#### Supplied information:
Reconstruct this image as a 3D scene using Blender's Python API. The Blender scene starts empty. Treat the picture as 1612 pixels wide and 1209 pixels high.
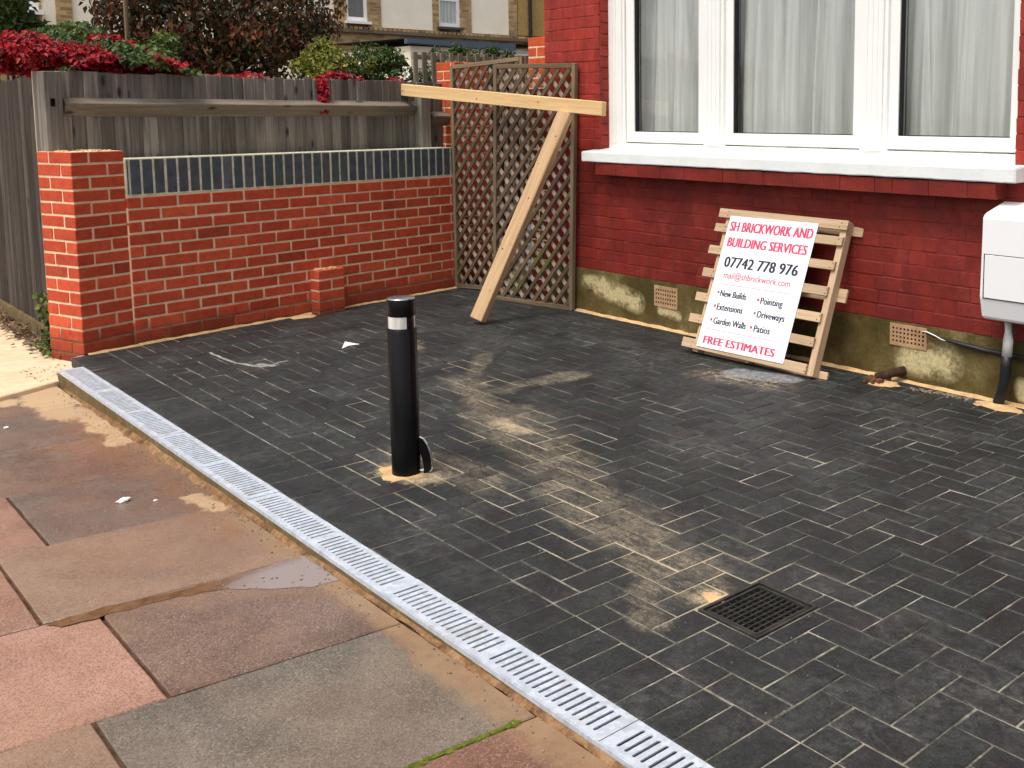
import bpy, bmesh, math, random
from mathutils import Vector, Matrix, noise as mnoise
R = random.Random(7)
S = bpy.context.scene
col = S.collection

# ------------------------------------------------------------------ camera
CAM = Vector((6.66332, -1.57289, 1.40191))
RT = Vector((0.6883395, 0.7253864, -0.00181843))
UP = Vector((-0.08175341, 0.08006849, 0.99343113))
FW = Vector((-0.72076703, 0.68366923, -0.11441712))
FP, CX, CY = 1617.477, 1054.578, 365.9997          # surveyed in pixels of the 1612 x 1209 photograph
cd = bpy.data.cameras.new('camera')
cam = bpy.data.objects.new('camera', cd); col.objects.link(cam)
M = Matrix((RT, UP, -FW)).transposed().to_4x4(); M.translation = CAM
cam.matrix_world = M
cd.sensor_fit = 'HORIZONTAL'; cd.sensor_width = 36.0
cd.lens = FP / 1612 * 36.0
cd.shift_x = (806 - CX) / 1612; cd.shift_y = (CY - 604.5) / 1612
cd.clip_start = 0.05; cd.clip_end = 2000
S.camera = cam
def ray(px, py): return FW + RT * ((px - CX) / FP) - UP * ((py - CY) / FP)
def at_x(px, py, X): d = ray(px, py); return CAM + d * ((X - CAM.x) / d.x)
def at_y(px, py, Y): d = ray(px, py); return CAM + d * ((Y - CAM.y) / d.y)
def at_z(px, py, Z=0.0): d = ray(px, py); return CAM + d * ((Z - CAM.z) / d.z)

# ------------------------------------------------------------------ world and sun
SUN_DIR = Vector((0.08, -0.50, 1.0)).normalized()      # towards the sun (bright overcast)
w = bpy.data.worlds.new('World'); S.world = w; w.use_nodes = True
nt = w.node_tree; nt.nodes.clear()
sky = nt.nodes.new('ShaderNodeTexSky'); sky.sky_type = 'NISHITA'; sky.sun_disc = False
sky.sun_elevation = math.asin(SUN_DIR.z); sky.sun_rotation = math.atan2(SUN_DIR.x, SUN_DIR.y) % (2 * math.pi)
sky.air_density = 1.0; sky.dust_density = 4.0; sky.ozone_density = 1.0
hs = nt.nodes.new('ShaderNodeHueSaturation'); hs.inputs['Saturation'].default_value = 0.30
bg = nt.nodes.new('ShaderNodeBackground'); bg.inputs['Strength'].default_value = 0.135
wo = nt.nodes.new('ShaderNodeOutputWorld')
nt.links.new(sky.outputs[0], hs.inputs['Color']); nt.links.new(hs.outputs[0], bg.inputs[0]); nt.links.new(bg.outputs[0], wo.inputs[0])
sl = bpy.data.lights.new('sun', 'SUN'); sl.energy = 1.5; sl.angle = math.radians(22); sl.color = (1.0, 0.965, 0.90)
so = bpy.data.objects.new('sun', sl); col.objects.link(so)
so.rotation_euler = SUN_DIR.to_track_quat('Z', 'Y').to_euler()
S.view_settings.view_transform = 'Standard'; S.view_settings.look = 'None'
S.view_settings.exposure = 0.62; S.view_settings.gamma = 1.0; S.view_settings.use_curve_mapping = False
S.cycles.max_bounces = 6; S.cycles.transparent_max_bounces = 8

# ------------------------------------------------------------------ materials
class NT:
    def __init__(s, name, rough=0.8, spec=0.3, metal=0.0):
        m = bpy.data.materials.new(name); m.use_nodes = True; s.m = m; s.t = m.node_tree; s.t.nodes.clear()
        s.b = s.n('ShaderNodeBsdfPrincipled'); s.o = s.n('ShaderNodeOutputMaterial')
        s.l(s.b.outputs[0], s.o.inputs[0]); s.set('Roughness', rough); s.set('Specular IOR Level', spec); s.set('Metallic', metal)
    def n(s, k): return s.t.nodes.new(k)
    def l(s, a, b): s.t.links.new(a, b)
    def set(s, k, v):
        if isinstance(v, bpy.types.NodeSocket): s.l(v, s.b.inputs[k])
        else: s.b.inputs[k].default_value = v
    def inp(s, node, k, v):
        if isinstance(v, bpy.types.NodeSocket): s.l(v, node.inputs[k])
        elif v is not None:
            if isinstance(v, (tuple, list)) and len(v) == 3 and node.inputs[k].type == 'RGBA': v = (*v, 1)
            node.inputs[k].default_value = v
    def pos(s): return s.n('ShaderNodeNewGeometry').outputs['Position']
    def rnd(s): return s.n('ShaderNodeObjectInfo').outputs['Random']
    def obj(s, offset=True):          # object space, shifted by the object's random number so that pieces differ
        tc = s.n('ShaderNodeTexCoord').outputs['Object']
        if not offset: return tc
        v = s.n('ShaderNodeVectorMath'); v.operation = 'ADD'; s.l(tc, v.inputs[0])
        c = s.n('ShaderNodeCombineXYZ'); r = s.math('MULTIPLY', s.rnd(), 37.0)
        for k in range(3): s.l(r, c.inputs[k])
        s.l(c.outputs[0], v.inputs[1]); return v.outputs[0]
    def scale(s, v, sc):
        m = s.n('ShaderNodeMapping'); s.l(v, m.inputs[0]); m.inputs['Scale'].default_value = sc; return m.outputs[0]
    def math(s, op, a, b=None, clamp=False):
        m = s.n('ShaderNodeMath'); m.operation = op; m.use_clamp = clamp; s.inp(m, 0, a)
        if b is not None: s.inp(m, 1, b)
        return m.outputs[0]
    def noise(s, v, scale, detail=4, rough=0.6, dist=0.0):
        m = s.n('ShaderNodeTexNoise'); s.l(v, m.inputs['Vector']); m.inputs['Scale'].default_value = scale
        m.inputs['Detail'].default_value = detail; m.inputs['Roughness'].default_value = rough; m.inputs['Distortion'].default_value = dist
        return m.outputs[0]
    def vor(s, v, scale, feat='F1'):
        m = s.n('ShaderNodeTexVoronoi'); s.l(v, m.inputs['Vector']); m.inputs['Scale'].default_value = scale; m.feature = feat; return m
    def ramp(s, f, stops, interp='LINEAR'):
        m = s.n('ShaderNodeValToRGB'); s.l(f, m.inputs[0]); e = m.color_ramp.elements; m.color_ramp.interpolation = interp
        while len(e) < len(stops): e.new(0.5)
        for k, (p, c) in enumerate(stops):
            e[k].position = p; e[k].color = (c, c, c, 1) if isinstance(c, (int, float)) else (*c, 1)
        return m.outputs[0]
    def mix(s, f, a, b, mode='MIX'):
        m = s.n('ShaderNodeMixRGB'); m.blend_type = mode; s.inp(m, 0, f); s.inp(m, 1, a); s.inp(m, 2, b); return m.outputs[0]
    def sep(s, v):
        m = s.n('ShaderNodeSeparateXYZ'); s.l(v, m.inputs[0]); return m.outputs
    def bump(s, h, strength=0.3, dist=0.003):
        m = s.n('ShaderNodeBump'); m.inputs['Strength'].default_value = strength; m.inputs['Distance'].default_value = dist
        s.l(h, m.inputs['Height']); s.l(m.outputs[0], s.b.inputs['Normal'])
    def warp(s, p, sc, amt):
        m = s.n('ShaderNodeTexNoise'); s.l(p, m.inputs['Vector']); m.inputs['Scale'].default_value = sc; m.inputs['Detail'].default_value = 5; m.inputs['Roughness'].default_value = 0.65
        a = s.n('ShaderNodeVectorMath'); a.operation = 'SUBTRACT'; s.l(m.outputs['Color'], a.inputs[0]); a.inputs[1].default_value = (.5, .5, .5)
        b = s.n('ShaderNodeVectorMath'); b.operation = 'SCALE'; s.l(a.outputs[0], b.inputs[0]); b.inputs['Scale'].default_value = amt
        c = s.n('ShaderNodeVectorMath'); c.operation = 'ADD'; s.l(p, c.inputs[0]); s.l(b.outputs[0], c.inputs[1]); return c.outputs[0]
    def blob(s, p, segs):             # soft 0..1 mask round world-space segments ((x0,y0),(x1,y1),radius)
        out = None
        flat = s.n('ShaderNodeVectorMath'); flat.operation = 'MULTIPLY'; s.l(p, flat.inputs[0]); flat.inputs[1].default_value = (1, 1, 0)
        for (a, b, r) in segs:
            a = Vector((*a, 0)); b = Vector((*b, 0)); d = b - a; L2 = max(d.length_squared, 1e-6)
            sb = s.n('ShaderNodeVectorMath'); sb.operation = 'SUBTRACT'; s.l(flat.outputs[0], sb.inputs[0]); sb.inputs[1].default_value = a
            dt = s.n('ShaderNodeVectorMath'); dt.operation = 'DOT_PRODUCT'; s.l(sb.outputs[0], dt.inputs[0]); dt.inputs[1].default_value = d / L2
            cl = s.math('MULTIPLY', dt.outputs['Value'], 1.0, True)
            sc = s.n('ShaderNodeVectorMath'); sc.operation = 'SCALE'; sc.inputs[0].default_value = d; s.l(cl, sc.inputs['Scale'])
            df = s.n('ShaderNodeVectorMath'); df.operation = 'DISTANCE'; s.l(sb.outputs[0], df.inputs[0]); s.l(sc.outputs[0], df.inputs[1])
            v = s.math('SUBTRACT', 1.0, s.math('DIVIDE', df.outputs['Value'], r), True)
            out = v if out is None else s.math('MAXIMUM', out, v)
        return out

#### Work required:
Spot every line that holds "scene" and copy it.

#### Result of this task:
Reconstruct this image as a 3D scene using Blender's Python API. The Blender scene starts empty. Treat the picture as 1612 pixels wide and 1209 pixels high.
S = bpy.context.scene